Drinking in New Hampshire: The Manchester Union leader reports that the state of New Hampshire is expanding its efforts against drunk driving this year by adding patrols to the roads around extant checkpoints. There are sixteen checkpoints in the state, in the following cities and towns: Allenstown, Berlin, Concord, Dover, Hampton, Hillsboro, Hudson, Keene, Laconia, Londonberry, Manchester, Merrimack, Moultonborough, Nashua, Portsmouth, and Salem. Also, the state Highway safety Agency is offering to purchase breathalyzers for all patrol cars in the state. Last year, the checkpoints yielded 105 drunk driving arrests. NH drivers face a .08 BAC limit, compared to .10 in most states.

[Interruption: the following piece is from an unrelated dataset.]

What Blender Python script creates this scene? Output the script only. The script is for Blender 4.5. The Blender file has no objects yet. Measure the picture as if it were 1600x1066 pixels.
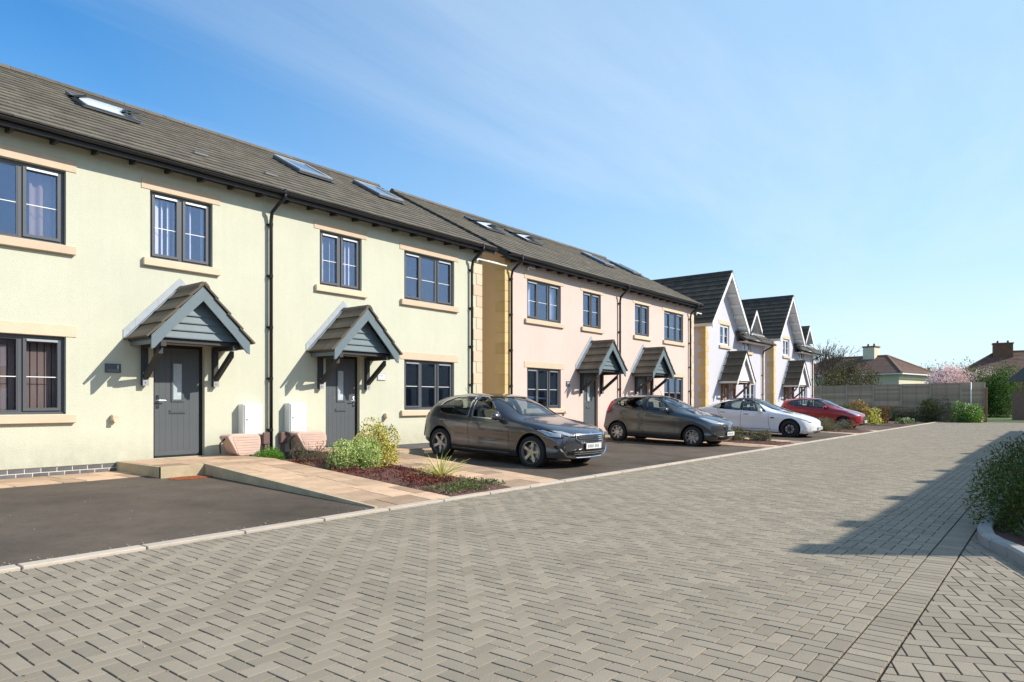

The Union Leader also reports on proposed changes to New Hampshire’s underage drinking law now under consideration in the state senate. House Bill 1433 would allow police to prove “constructive possession,” rather than actual possession, when dealing with underage suspects. Currently, police may only arrest those who are in possession of an alcoholic beverage, leading many to simply toss cans and bottles by the side before being confronted by police–a fruitful and sound device for now. Under the new law, however, such practices would yield no benefit, as “constructive possession” may be proven by a BAC of .02 or higher (although BAC testing is voluntary). Claire Ebel, of the NH Civil Liberties Union, reminds state residents that refusing a breathalyzer test subjects the driver only to loss of his license administratively; passengers refusing such tests face no such penalty.